The silent flight of the owl

March 17, 2015 • 12:45 pm

I can think of no better demonstration of this adaptation than this video and microphones used to listen to bird flight. Two birds—a pigeon and falcon—make a ton of noise while flying, while the barn owl’s flight is inaudible. The pigeon makes more noise than the falcon, for there’s no advantage to a pigeon flying silently, while there’s probably a marginal advantage for the falcon to tone down its approach.  But owls hunt at night, when prey are keenly attuned to the sounds of danger, and so owls have developed a new weapon in the arms race.

How do owls do it? The key is their uniquely serrated wing feathers, which you can read about here.

From the BBC show Super Powered Owls (sadly, you can watch it at the site only if you’re in the UK).

27 thoughts on “The silent flight of the owl

  1. I saw this on TV sometime in the past month or so, and thoroughly enjoyed it.

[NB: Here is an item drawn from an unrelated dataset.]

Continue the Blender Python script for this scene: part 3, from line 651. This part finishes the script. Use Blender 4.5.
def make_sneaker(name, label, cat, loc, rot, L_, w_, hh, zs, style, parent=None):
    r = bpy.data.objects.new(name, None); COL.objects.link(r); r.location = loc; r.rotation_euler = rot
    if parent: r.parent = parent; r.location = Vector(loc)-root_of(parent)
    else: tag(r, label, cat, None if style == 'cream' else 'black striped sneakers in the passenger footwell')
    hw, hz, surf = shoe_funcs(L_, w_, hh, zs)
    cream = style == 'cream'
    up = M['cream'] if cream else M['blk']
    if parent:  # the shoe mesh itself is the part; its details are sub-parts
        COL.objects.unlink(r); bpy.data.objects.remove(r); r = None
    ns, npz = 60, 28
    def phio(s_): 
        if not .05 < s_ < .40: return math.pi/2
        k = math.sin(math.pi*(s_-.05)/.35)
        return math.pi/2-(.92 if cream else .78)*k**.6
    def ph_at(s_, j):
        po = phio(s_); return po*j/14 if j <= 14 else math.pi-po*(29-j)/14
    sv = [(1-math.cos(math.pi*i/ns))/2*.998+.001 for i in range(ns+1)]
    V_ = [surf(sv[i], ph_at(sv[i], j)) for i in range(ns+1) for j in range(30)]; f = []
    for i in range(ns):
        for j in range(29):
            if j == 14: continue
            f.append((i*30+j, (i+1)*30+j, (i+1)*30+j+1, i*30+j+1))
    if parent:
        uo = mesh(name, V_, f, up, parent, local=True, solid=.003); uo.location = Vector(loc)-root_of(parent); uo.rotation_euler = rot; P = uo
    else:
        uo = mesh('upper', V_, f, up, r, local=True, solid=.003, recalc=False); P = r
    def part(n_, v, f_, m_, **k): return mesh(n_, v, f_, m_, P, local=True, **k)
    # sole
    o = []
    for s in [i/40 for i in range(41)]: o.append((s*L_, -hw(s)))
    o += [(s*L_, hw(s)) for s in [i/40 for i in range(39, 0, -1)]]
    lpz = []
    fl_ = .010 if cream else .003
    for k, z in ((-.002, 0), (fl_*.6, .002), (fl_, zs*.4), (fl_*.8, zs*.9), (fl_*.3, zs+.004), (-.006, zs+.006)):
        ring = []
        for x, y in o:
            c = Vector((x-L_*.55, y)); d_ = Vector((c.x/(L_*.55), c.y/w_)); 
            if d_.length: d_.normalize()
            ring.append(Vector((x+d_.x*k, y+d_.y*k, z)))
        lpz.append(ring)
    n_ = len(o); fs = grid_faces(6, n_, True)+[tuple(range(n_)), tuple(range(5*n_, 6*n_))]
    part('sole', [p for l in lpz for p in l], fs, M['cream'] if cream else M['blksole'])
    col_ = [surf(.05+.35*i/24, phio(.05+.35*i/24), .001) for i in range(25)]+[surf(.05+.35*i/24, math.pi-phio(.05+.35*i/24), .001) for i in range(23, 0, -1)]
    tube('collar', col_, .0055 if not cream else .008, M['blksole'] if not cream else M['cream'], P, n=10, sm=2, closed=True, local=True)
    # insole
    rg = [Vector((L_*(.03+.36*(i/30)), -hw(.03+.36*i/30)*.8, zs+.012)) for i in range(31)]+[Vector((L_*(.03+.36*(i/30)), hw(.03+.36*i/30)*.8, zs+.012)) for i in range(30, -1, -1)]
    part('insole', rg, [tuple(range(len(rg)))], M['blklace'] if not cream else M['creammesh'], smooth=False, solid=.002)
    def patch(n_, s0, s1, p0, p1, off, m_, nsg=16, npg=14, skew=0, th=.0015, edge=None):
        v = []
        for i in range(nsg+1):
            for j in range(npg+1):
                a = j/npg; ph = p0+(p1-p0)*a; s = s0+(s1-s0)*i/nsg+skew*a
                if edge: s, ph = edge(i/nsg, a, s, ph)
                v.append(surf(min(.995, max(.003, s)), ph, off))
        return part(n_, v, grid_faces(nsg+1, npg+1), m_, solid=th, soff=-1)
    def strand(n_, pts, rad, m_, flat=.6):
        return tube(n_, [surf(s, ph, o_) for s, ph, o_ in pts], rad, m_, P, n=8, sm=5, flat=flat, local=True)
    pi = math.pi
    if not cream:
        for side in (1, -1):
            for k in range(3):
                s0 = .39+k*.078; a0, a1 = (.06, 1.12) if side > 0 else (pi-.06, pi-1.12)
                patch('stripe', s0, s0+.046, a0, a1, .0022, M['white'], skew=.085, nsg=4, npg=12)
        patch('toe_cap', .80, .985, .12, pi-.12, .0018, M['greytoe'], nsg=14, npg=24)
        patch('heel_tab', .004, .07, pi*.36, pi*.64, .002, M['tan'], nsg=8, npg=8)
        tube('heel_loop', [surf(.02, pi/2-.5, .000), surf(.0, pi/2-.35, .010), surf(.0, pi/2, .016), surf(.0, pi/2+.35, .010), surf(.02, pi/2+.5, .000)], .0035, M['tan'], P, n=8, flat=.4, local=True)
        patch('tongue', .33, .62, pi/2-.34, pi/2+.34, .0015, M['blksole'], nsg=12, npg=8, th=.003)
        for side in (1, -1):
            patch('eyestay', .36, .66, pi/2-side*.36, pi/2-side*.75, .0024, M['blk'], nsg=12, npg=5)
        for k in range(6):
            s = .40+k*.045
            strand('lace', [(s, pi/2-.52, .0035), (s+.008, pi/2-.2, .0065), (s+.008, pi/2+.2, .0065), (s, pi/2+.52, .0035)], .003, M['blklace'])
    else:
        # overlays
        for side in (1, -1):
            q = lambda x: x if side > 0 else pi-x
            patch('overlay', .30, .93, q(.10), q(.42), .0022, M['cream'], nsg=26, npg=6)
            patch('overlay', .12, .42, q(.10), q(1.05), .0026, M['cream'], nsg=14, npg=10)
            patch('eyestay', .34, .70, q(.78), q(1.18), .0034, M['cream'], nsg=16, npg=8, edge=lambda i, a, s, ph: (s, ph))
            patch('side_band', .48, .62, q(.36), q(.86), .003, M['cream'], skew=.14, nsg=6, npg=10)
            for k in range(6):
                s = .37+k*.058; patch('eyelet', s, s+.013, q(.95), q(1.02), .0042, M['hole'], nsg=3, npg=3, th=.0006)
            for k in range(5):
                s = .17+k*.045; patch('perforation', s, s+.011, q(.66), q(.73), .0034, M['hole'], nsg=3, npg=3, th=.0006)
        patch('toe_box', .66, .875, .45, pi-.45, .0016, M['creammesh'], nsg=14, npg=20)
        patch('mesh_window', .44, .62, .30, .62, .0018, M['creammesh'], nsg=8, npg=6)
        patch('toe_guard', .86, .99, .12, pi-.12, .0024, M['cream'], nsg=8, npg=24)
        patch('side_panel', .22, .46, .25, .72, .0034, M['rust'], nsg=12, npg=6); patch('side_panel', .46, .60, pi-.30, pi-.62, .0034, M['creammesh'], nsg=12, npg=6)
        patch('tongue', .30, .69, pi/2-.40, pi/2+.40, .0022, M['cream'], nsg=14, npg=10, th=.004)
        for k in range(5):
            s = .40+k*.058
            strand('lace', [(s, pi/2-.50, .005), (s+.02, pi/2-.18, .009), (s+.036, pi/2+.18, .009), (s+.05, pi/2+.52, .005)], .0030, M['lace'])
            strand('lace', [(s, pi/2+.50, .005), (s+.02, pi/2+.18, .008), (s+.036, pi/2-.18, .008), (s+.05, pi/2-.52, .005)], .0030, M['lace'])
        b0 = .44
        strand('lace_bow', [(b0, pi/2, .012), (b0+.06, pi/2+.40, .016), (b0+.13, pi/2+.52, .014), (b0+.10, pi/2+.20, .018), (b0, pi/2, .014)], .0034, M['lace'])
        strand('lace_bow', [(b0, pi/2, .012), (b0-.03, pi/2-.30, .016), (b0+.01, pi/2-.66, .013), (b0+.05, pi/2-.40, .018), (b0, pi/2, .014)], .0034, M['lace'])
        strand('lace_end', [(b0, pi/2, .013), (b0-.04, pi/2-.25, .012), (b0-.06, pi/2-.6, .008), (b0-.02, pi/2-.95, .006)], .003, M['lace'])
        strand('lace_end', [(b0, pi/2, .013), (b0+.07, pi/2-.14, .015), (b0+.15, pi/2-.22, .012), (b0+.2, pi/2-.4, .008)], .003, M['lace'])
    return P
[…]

An amazing process, evolution is, and its results are so often so beautiful in form and function.

      1. Fourth word: hearing. That explains their head shape, which is shared by Northern Harriers. My B*rder C*llie, Deets, also has acute hearing that enables him to catch voles and mice.

  2. See, this is why we should fear owls. They can be swooping up on you from behind right now and you will never hear it.

    1. You can stay safe by only going out in the rain. 🙂 Evidently one of the downsides of those soundless feathers is that they get waterlogged very easily.

  3. That’s really incredible. I’ve worked in Film/TV production for a long time, I used to work in radio and I’ve done voice-overs in several recording studios before. It is AMAZING that the Barn Owl can fly that close to those mics and not produce a larger waveform than that. I’ve had to wait a few minutes to record things in the studio before because there was a fire engine with its sirens on three blocks away.

    1. Convergent evolution, but under what selection pressure?
      Given that it’s the Stooges, I’d suspect aggressive mimicry. Not sure if the woop-woop-woop is supposed to be annoying pigeons, predators of pigeons, or anyone who’s ever nearly stepped on a pigeon, but it probably does all that.

  4. The PBS program revealed that owl night vision is twice as good as humans–kinda meager when cats’ night vision is reputed to be 6x of humans Both are amazing,stealthy nocturnal predators

  5. This is why any symphony price titled, “The Flight of the Owl” would be horrible. Like the audio equivalent of that Seagull movie.

  6. There is in Australia a pigeon which has utilized the noise generated by its modified wing-feathers to generate an alarm “call”.

    “Birds have a variety of alarm calls that warn other members of the flock about impending danger. But for some birds, the very act of taking off is enough to sound the alarm. Mae Hingee and Robert Magrath from the Australian National University have found that crested pigeons have modified wing feathers that produce distinct whistles when the birds take off quickly and steeply. That’s exactly the sort of flight that they undertake when they’re alarmed, and other pigeons treat the resulting whistles as cues to take to the skies themselves.”